次のリンク先の記事では法定相続人について図で示しておりますので、よろしければこちらもご覧ください。

ポイントは配偶者以外の相続人は、子(第一順位)→親(第二順位)→兄弟姉妹(第三順位)の順番で相続人になるということです。

2.相続放棄とは?

続いて相続放棄の概要です。

相続放棄は、字面のごとく相続そのものを放棄することです。

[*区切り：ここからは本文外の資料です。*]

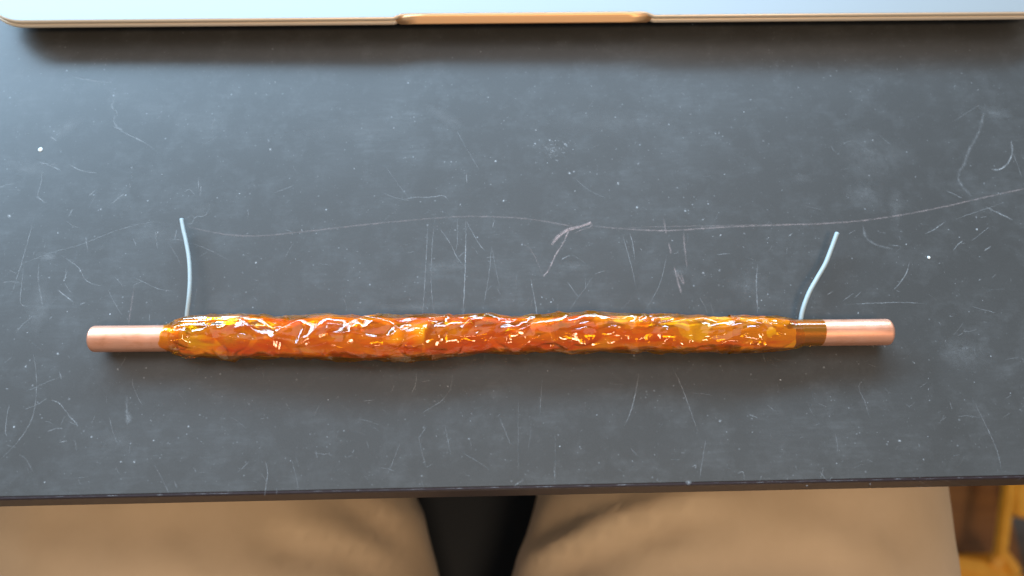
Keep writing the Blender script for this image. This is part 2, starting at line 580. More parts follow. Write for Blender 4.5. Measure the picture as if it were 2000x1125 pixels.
# traced scratches: (points, half width px, cover)
S = [
 ([(910, 430), (909, 520), (906, 590), (903, 625)], 1.6, .62), ([(911, 432), (930, 468), (946, 490)], 1.3, .45),
 ([(836, 430), (832, 510), (828, 580), (824, 625)], 1.3, .42), ([(852, 410), (845, 460), (841, 540), (845, 600), (852, 625)], 1.1, .33),
 ([(860, 448), (880, 475), (893, 505), (908, 520)], 1.3, .42), ([(893, 424), (894, 470), (890, 490)], 1.1, .3),
 ([(960, 480), (956, 530), (950, 570), (945, 590)], 1.2, .36), ([(961, 484), (967, 520), (976, 560)], 1.0, .3),
 ([(1037, 545), (1042, 575), (1047, 600), (1049, 620)], 1.8, .42), ([(966, 428), (962, 445)], 1.3, .6),
 ([(786, 390), (812, 384), (840, 386), (868, 380), (876, 392)], 1.3, .36), ([(748, 376), (768, 386), (800, 391)], 1.1, .28),
 ([(750, 320), (772, 352), (796, 384)], .9, .26), ([(892, 255), (905, 280), (920, 305), (936, 332)], 1.0, .32),
 ([(1120, 345), (1145, 370), (1185, 388)], 1.0, .3), ([(911, 338), (912, 358)], 1.4, .6), ([(918, 368), (918, 374)], 1.4, .5),
 ([(1215, 455), (1225, 490), (1236, 530), (1243, 565)], 1.1, .38), ([(1230, 455), (1237, 480), (1240, 507)], 1.2, .42),
 ([(1303, 495), (1296, 530), (1288, 560), (1270, 590), (1258, 610)], 1.0, .34), ([(1108, 550), (1120, 568), (1130, 580)], 1.1, .34),
 ([(1158, 540), (1145, 560), (1128, 582), (1112, 606)], .9, .26), ([(1097, 507), (1105, 502), (1113, 499)], 1.8, .55),
 ([(1479, 515), (1477, 560), (1480, 612)], 2.0, .38), ([(1366, 580), (1378, 600), (1382, 615)], 1.0, .28),
 ([(1395, 615), (1387, 590)], 1.0, .26), ([(1400, 497), (1428, 495)], 1.2, .45), ([(1540, 462), (1548, 455)], 2.8, .62),
 ([(1350, 462), (1355, 464)], 1.4, .5), ([(1777, 510), (1770, 535), (1758, 552), (1746, 566)], 1.8, .45),
 ([(1847, 432), (1830, 445), (1806, 457)], 1.6, .42), ([(1932, 443), (1915, 457), (1898, 470)], 1.2, .4),
 ([(1880, 470), (1870, 478), (1862, 489)], 1.8, .48), ([(1886, 474), (1876, 476)], 1.3, .4), ([(1936, 480), (1922, 490)], 2.0, .55),
 ([(1650, 595), (1700, 592), (1770, 590), (1810, 594)], 1.2, .42), ([(1645, 588), (1668, 572)], 1.4, .34), ([(1669, 582), (1682, 569)], 1.2, .38),
 ([(1615, 577), (1628, 567)], 1.6, .5), ([(1897, 598), (1920, 605), (1945, 611)], 1.1, .36), ([(1853, 617), (1861, 618)], 1.7, .6),
 ([(1920, 628), (1929, 630)], 1.5, .5), ([(1880, 646), (1895, 647), (1908, 643)], 1.3, .36),
 ([(1975, 275), (1978, 300), (1968, 322), (1950, 333), (1935, 330)], 2.6, .52), ([(1978, 300), (1988, 322), (1995, 345)], 1.2, .28),
 ([(1925, 200), (1918, 240), (1908, 268), (1893, 290), (1884, 320), (1868, 345), (1880, 365), (1897, 383)], 4.5, .20),
 ([(1915, 204), (1888, 220), (1862, 238)], 1.5, .22), ([(1640, 285), (1660, 274), (1672, 276), (1690, 290), (1710, 302)], 1.2, .22),
 ([(1866, 428), (1900, 416), (1925, 408), (1960, 396)], 1.1, .3), ([(1848, 372), (1882, 388)], 1.5, .35), ([(1925, 404), (1950, 416), (1980, 430)], 1.8, .4),
 ([(1685, 440), (1690, 465), (1712, 480), (1745, 486)], 3.4, .22), ([(1735, 478), (1760, 481)], 1.8, .4),
 ([(356, 430), (376, 420), (380, 427)], 1.1, .3), ([(365, 438), (376, 436), (382, 421), (400, 424), (410, 408), (408, 396)], 1.3, .38),
 ([(388, 346), (388, 370)], 1.5, .52), ([(393, 362), (391, 385)], 1.7, .52), ([(360, 374), (370, 368), (380, 380)], 1.1, .35),
 ([(228, 170), (222, 200), (216, 208), (233, 224), (220, 230), (226, 245), (240, 258), (266, 270), (288, 282), (302, 292)], 1.5, .44),
 ([(220, 247), (240, 254)], 2.4, .42), ([(138, 150), (170, 155), (195, 160), (224, 162)], 1.5, .36), ([(194, 160), (193, 174)], 1.5, .36),
 ([(76, 318), (88, 319), (108, 328), (118, 332)], 2.0, .6), ([(135, 321), (150, 330), (164, 335), (190, 338)], 1.4, .52),
 ([(98, 267), (112, 275)], 1.9, .62), ([(110, 319), (98, 322)], 1.2, .4), ([(81, 333), (82, 350), (76, 372), (72, 390)], 1.2, .38),
 ([(72, 385), (90, 396)], 1.9, .55), ([(0, 366), (14, 360), (30, 358)], 1.5, .42), ([(216, 399), (230, 388), (243, 378)], 1.5, .44),
 ([(172, 384), (188, 369)], 1.3, .4), ([(142, 408), (134, 424)], 3.0, .36), ([(0, 545), (40, 516), (70, 505), (110, 490), (160, 478), (210, 456), (260, 440), (304, 432), (345, 440)], 1.1, .30),
 ([(66, 425), (55, 470), (40, 520), (28, 560), (18, 580)], 1.3, .34), ([(118, 498), (140, 512), (156, 524), (162, 540), (170, 550), (185, 556), (200, 558)], 1.2, .42),
 ([(113, 566), (128, 578), (145, 592)], 1.8, .6), ([(128, 525), (130, 536), (124, 550)], 2.0, .44), ([(126, 552), (134, 566), (140, 572)], 1.2, .35),
 ([(168, 462), (169, 478), (172, 492)], 1.4, .4), ([(260, 463), (266, 480)], 1.6, .46), ([(304, 450), (305, 470), (308, 486)], 1.2, .4),
 ([(345, 448), (341, 470)], 2.2, .44), ([(318, 468), (345, 467), (372, 474), (410, 488), (450, 510)], 1.0, .3), ([(330, 476), (345, 500), (356, 522)], 1.0, .28),
 ([(262, 542), (290, 556), (312, 566), (336, 568)], 1.1, .36), ([(76, 512), (74, 545), (78, 570), (82, 590), (84, 600)], 1.8, .32),
 ([(46, 520), (42, 560), (38, 590), (44, 597), (54, 599)], 1.2, .32), ([(6, 552), (22, 549), (40, 552)], 1.7, .42), ([(30, 650), (46, 632), (72, 610)], 1.4, .3),
 ([(96, 625), (102, 617)], 2.2, .5), ([(155, 596), (168, 590)], 1.4, .42), ([(212, 567), (222, 590), (238, 615)], 1.1, .3), ([(225, 542), (235, 552), (240, 560)], 1.2, .36),
 ([(64, 685), (70, 720), (72, 760), (68, 800), (58, 830), (36, 862), (14, 885), (0, 898)], 1.5, .45), ([(18, 790), (12, 820), (10, 845), (14, 852)], 1.5, .42),
 ([(92, 778), (70, 792), (48, 800)], 1.2, .38), ([(98, 781), (116, 786), (126, 800), (140, 818), (152, 830), (150, 834)], 1.8, .5), ([(93, 843), (110, 836), (122, 837)], 1.8, .6),
 ([(116, 864), (132, 861)], 2.0, .5), ([(134, 823), (150, 830)], 1.6, .45), ([(36, 888), (50, 894), (58, 910), (64, 920)], 1.7, .4), ([(146, 860), (150, 880)], 2.8, .26),
 ([(212, 812), (222, 850), (233, 872)], 1.2, .34), ([(248, 772), (247, 800), (250, 828)], 3.2, .26), ([(258, 738), (260, 758), (278, 792)], 1.3, .3),
 ([(116, 727), (120, 741)], 2.4, .5), ([(247, 696), (232, 720)], 1.2, .36), ([(40, 770), (100, 742), (130, 734)], 1.1, .25),
 ([(518, 900), (524, 922), (520, 944), (517, 968)], 1.4, .52), ([(569, 895), (578, 930), (584, 962)], 1.1, .3), ([(540, 952), (540, 966)], 1.5, .46),
 ([(146, 946), (150, 950)], 2.6, .75), ([(300, 905), (318, 938), (330, 964)], 1.1, .3), ([(340, 938), (346, 952)], 2.4, .4), ([(612, 884), (634, 888), (640, 886), (650, 890)], 1.5, .3),
 ([(616, 878), (620, 896)], 1.6, .3), ([(672, 888), (676, 895), (690, 888)], 1.4, .28), ([(822, 808), (845, 794), (868, 780), (882, 755), (884, 730)], 1.3, .42),
 ([(813, 730), (812, 752), (804, 767)], 1.4, .5), ([(710, 783), (732, 781)], 1.2, .42), ([(698, 818), (720, 822), (740, 830)], 1.1, .28), ([(832, 834), (818, 856)], 1.3, .46),
 ([(816, 845), (823, 880), (832, 912)], 1.0, .3), ([(869, 830), (876, 868), (881, 890)], 1.2, .36), ([(781, 864), (768, 900), (755, 930)], 1.0, .34), ([(716, 860), (720, 876)], 1.1, .32),
 ([(905, 885), (940, 905), (958, 920)], 1.1, .24), ([(975, 815), (990, 850), (998, 870)], 1.6, .24), ([(1248, 728), (1242, 765), (1232, 805), (1219, 833)], 1.7, .5),
 ([(1310, 712), (1330, 750), (1348, 800), (1364, 846)], 1.3, .46), ([(1378, 860), (1372, 900), (1366, 935)], 1.4, .4), ([(1060, 735), (1056, 775), (1054, 812)], 1.2, .36),
 ([(1038, 820), (1036, 850), (1031, 878)], 1.2, .26), ([(1462, 809), (1480, 816)], 1.7, .6), ([(1496, 790), (1512, 801)], 1.5, .36), ([(1345, 766), (1392, 772)], 1.0, .28),
 ([(1688, 741), (1676, 752), (1680, 768), (1690, 784), (1698, 815)], 1.2, .34), ([(1898, 775), (1915, 810), (1935, 850), (1950, 885), (1956, 920)], 1.3, .4),
 ([(1870, 814), (1890, 811), (1918, 817)], 1.1, .32), ([(1838, 821), (1850, 814)], 1.8, .4), ([(1610, 912), (1602, 935)], 1.3, .4), ([(1626, 930), (1618, 942), (1600, 920)], 1.4, .36),
 ([(1440, 925), (1452, 919), (1454, 938)], 1.5, .46), ([(1352, 912), (1360, 908), (1358, 915)], 1.6, .55), ([(1418, 914), (1428, 916)], 1.8, .4), ([(1488, 928), (1484, 940)], 1.5, .4),
 ([(1005, 948), (1015, 942), (1024, 936)], 1.9, .5), ([(1082, 905), (1084, 950)], 1.0, .28), ([(1012, 760), (1012, 940)], .9, .2), ([(1084, 830), (1085, 950)], .9, .2),
 ([(1553, 908), (1556, 918)], 1.2, .5), ([(1665, 915), (1690, 905)], 1.0, .2),
]
mk = Marks(0.00003)
for pts, w, a in S:
    mk.line(pts, w * .9, min(1, a * (1.1 if pts[0][1] < 620 else .9)))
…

相続放棄を行った相続人は、初めから相続人でなかったものとみなされ、基本的には被相続人の財産や債務を一切引き継ぎません。

また、初めから相続人でなかったものとされるので、相続放棄を行った相続人の子に代襲相続が起こることもありません(次の2つの図をご参照ください)

一般的には、「被相続人の財産より、借入金などの債務の方が大きいので相続をしたくない」という場合に相続放棄を行います。

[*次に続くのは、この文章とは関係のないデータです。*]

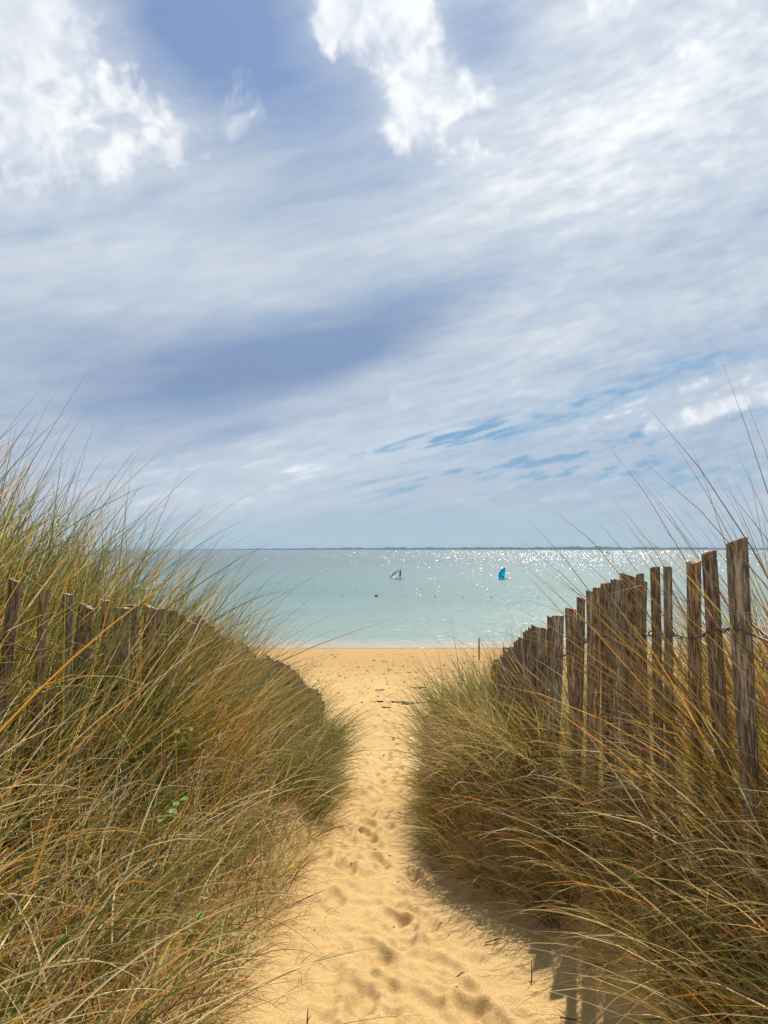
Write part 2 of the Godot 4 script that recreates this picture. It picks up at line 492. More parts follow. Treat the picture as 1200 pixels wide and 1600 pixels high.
# ------------------------------------------------------------------ sea and far shore
func build_sea() -> void:
	var ds := PackedFloat32Array([30.0])
	while ds[-1] < 15000.0:
		ds.append(ds[-1] + maxf(0.5, ds[-1] * 0.03))
	var xs := PackedFloat32Array()
	for i in range(-60, 61):
		xs.append(signf(i) * (absf(i) * 1.2 + pow(absf(i) / 60.0, 6.0) * 12000.0))
	var v := PackedVector3Array()
	var n := PackedVector3Array()
	var c := PackedColorArray()
	var idx := PackedInt32Array()
	for d in ds:
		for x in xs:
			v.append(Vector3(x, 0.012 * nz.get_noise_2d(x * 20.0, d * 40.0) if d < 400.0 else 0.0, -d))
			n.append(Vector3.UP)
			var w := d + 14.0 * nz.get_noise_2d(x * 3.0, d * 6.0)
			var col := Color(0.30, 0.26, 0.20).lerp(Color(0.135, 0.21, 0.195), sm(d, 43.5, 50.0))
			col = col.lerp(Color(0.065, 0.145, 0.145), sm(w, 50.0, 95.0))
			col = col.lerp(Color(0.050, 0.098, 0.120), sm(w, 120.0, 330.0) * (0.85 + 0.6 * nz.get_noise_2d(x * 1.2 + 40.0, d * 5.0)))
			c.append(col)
	var nx := xs.size()
	for j in ds.size() - 1:
		for i in nx - 1:
			var q := j * nx + i
			idx.append_array(PackedInt32Array([q, q + nx, q + 1, q + 1, q + nx, q + nx + 1]))
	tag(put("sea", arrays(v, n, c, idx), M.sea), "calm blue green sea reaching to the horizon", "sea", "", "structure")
	# wavelets: small ridges whose near slopes catch the sun
	var m := begin()
	m.set_smooth_group(1)
	var prof := [Vector2(1.0, -0.03), Vector2(0.45, 0.50), Vector2(-0.05, 0.92), Vector2(-0.3, 1.0), Vector2(-1.0, -0.03)]
	for j in 4:
		for i in 4:
			var w0: float = 1.0 - 0.5 * pow(absf(i / 2.0 - 1.0), 2.0)
			var w1: float = 1.0 - 0.5 * pow(absf((i + 1) / 2.0 - 1.0), 2.0)
			var p0 := Vector3(i / 2.0 - 1.0, prof[j].y * w0, prof[j].x * w0)
			var p1 := Vector3((i + 1) / 2.0 - 1.0, prof[j].y * w1, prof[j].x * w1)
			var q0 := Vector3(i / 2.0 - 1.0, prof[j + 1].y * w0, prof[j + 1].x * w0)
			var q1 := Vector3((i + 1) / 2.0 - 1.0, prof[j + 1].y * w1, prof[j + 1].x * w1)
			for z in [p0, q0, p1, p1, q0, q1]: m.add_vertex(z)
	var mm := MultiMesh.new()
	mm.transform_format = MultiMesh.TRANSFORM_3D
	mm.mesh = done(m)
	var count := 7500
	mm.instance_count = count
	for i in count:
		var yy := r(1.5, 75.0)                         # spread evenly over what one sees of the water
		if rng.randf() < 0.90: yy = 2.0 + absf(rng.randfn(0.0, 15.0))
		var d := EYE * 1155.0 / yy
		var x := d * (r(-0.36, 0.60) if rng.randf() < 0.22 else rng.randfn(0.29, 0.15))
		var sc := d * 0.00066 * r(0.5, 1.3)
		var bs := Basis(Vector3.UP, r(-0.55, 0.75)) * Basis.from_scale(Vector3(sc * r(0.7, 1.6), sc * r(0.12, 0.62), sc))
		mm.set_instance_transform(i, Transform3D(bs, Vector3(x, 0.0, -d)))
	var o := MultiMeshInstance3D.new()
	o.name = numbered("wavelets")
	o.multimesh = mm
	o.material_override = M.crest
	add_child(o)
	tag(o, "small steep wavelets glinting in the sun across the sea", "waves", "", "stuff")
	# thin foam where the sea meets the sand
	var f := begin()
	var last := []
	for i in 221:
		var x := -11.0 + i * 0.1
		var dd := 43.15 + 0.30 * nf.get_noise_2d(x * 14.0, 3.0) + 0.25 * nz.get_noise_2d(x * 30.0, 4.0)
		var wd := maxf(0.02, 0.16 + 0.25 * nf.get_noise_2d(x * 40.0, 8.0))
		var now := [Vector3(x, 0.022, -dd), Vector3(x, 0.035, -dd - wd * 0.5), Vector3(x, 0.020, -dd - wd)]
		if last.size():
			for k in 2:
				for z in [last[k], last[k + 1], now[k], now[k], last[k + 1], now[k + 1]]: f.add_vertex(z)
		last = now
	tag(put("foam_line", done(f), M.foam), "thin white foam line where the sea laps the sand", "foam", "", "stuff")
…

相続放棄は、基本的には相続開始から3か月以内に家庭裁判所に申し立てをすることが必要になり、各相続人がそれぞれ単独で申し立てをすることができます。

3.相続放棄が他の相続人に与える影響

相続放棄が思わぬ影響を与えてしまう例を1つ紹介します。

夫に相続が発生し、相続人は妻と1人息子A2名で、夫は遺言書は作成していませんでした。夫の両親はすでに亡くなっており、夫には兄弟姉妹が3人いました。家系図は次の図のとおりです。

1人息子のAは、すでに家を出て独立して生活しており、父の相続財産は一切受け取らず、すべて母に受け取ってほしいと考えていました。

そのようなときに、相続放棄という制度があることを知ったAは母にすべての財産をわたしたいとの思いから家庭裁判所に相続放棄の申し立てを行いました。

これで相続のことは心配ないと思ったAでしたが、後日に父の兄弟姉妹である3人(B、C、D)が相続人になった旨を知らされました。

父の兄弟姉妹3人は、「相続人なのだから被相続人である父の財産を受け取る権利がある」旨を強固に主張し、母としても譲らざるを得ませんでした。

結局、母は財産のうちいくらかを父の兄弟姉妹3人にわたしました。そして、兄弟姉妹との度重なる協議で精神的に疲弊してしまい、体調も悪化してしまいました。

この例はフィクションですが、
実際にあったとしても不思議ではありません。

この例はフィクションですので、実際に体験したものではありません。ただ、よかれと思って行った息子Aの相続放棄がこのように思わぬ影響を与えることもあり得ます。

配偶者以外の相続人が相続放棄を行った場合は、次の順位の相続人に相続権が移る場合があります。

第一順位である子が全員相続放棄をすれば第二順位である親が相続人となり、第二順位の親も全員相続放棄をすれば第三順位である兄弟姉妹が相続人となります。

なお、例えば複数いる子のうち一部の子が相続放棄をした場合などは、相続放棄をしなかった子が相続人として残るので、次の順位に相続権が移ることはありません。同順位の相続人全員が相続放棄を行った場合に次の順位の相続人に相続権が移ります。

では先ほどの例では、どのようにすればよかったのでしょうか?

一つの方法としては、息子Aが相続放棄をせずに、母との遺産分割協議で息子が何も取得しない(母がすべての財産を取得する)旨の遺産分割協議書を作成することです。

被相続人の財産を分ける際には法定相続分が目安とはなりますが、必ずしも法定相続分どおりに分ける必要はありません。相続人全員で合意ができれば、基本的にはどのような分け方でも認められますので、母がすべての財産を取得する内容で遺産分割協議書を作成すれば、息子Aの思いも達成できます。

4.終わりに

相続放棄は、単に財産や債務を一切引き継がないというだけではありません。相続放棄をしなかった他の相続人や、次の順位の相続人にも大きな影響を与えることがありますので、実際に相続放棄を行う場合は、このような点も事前に検討することが必要です。

税理士、弁護士、司法書士などの専門家の無料相談を活用することもおすすめです。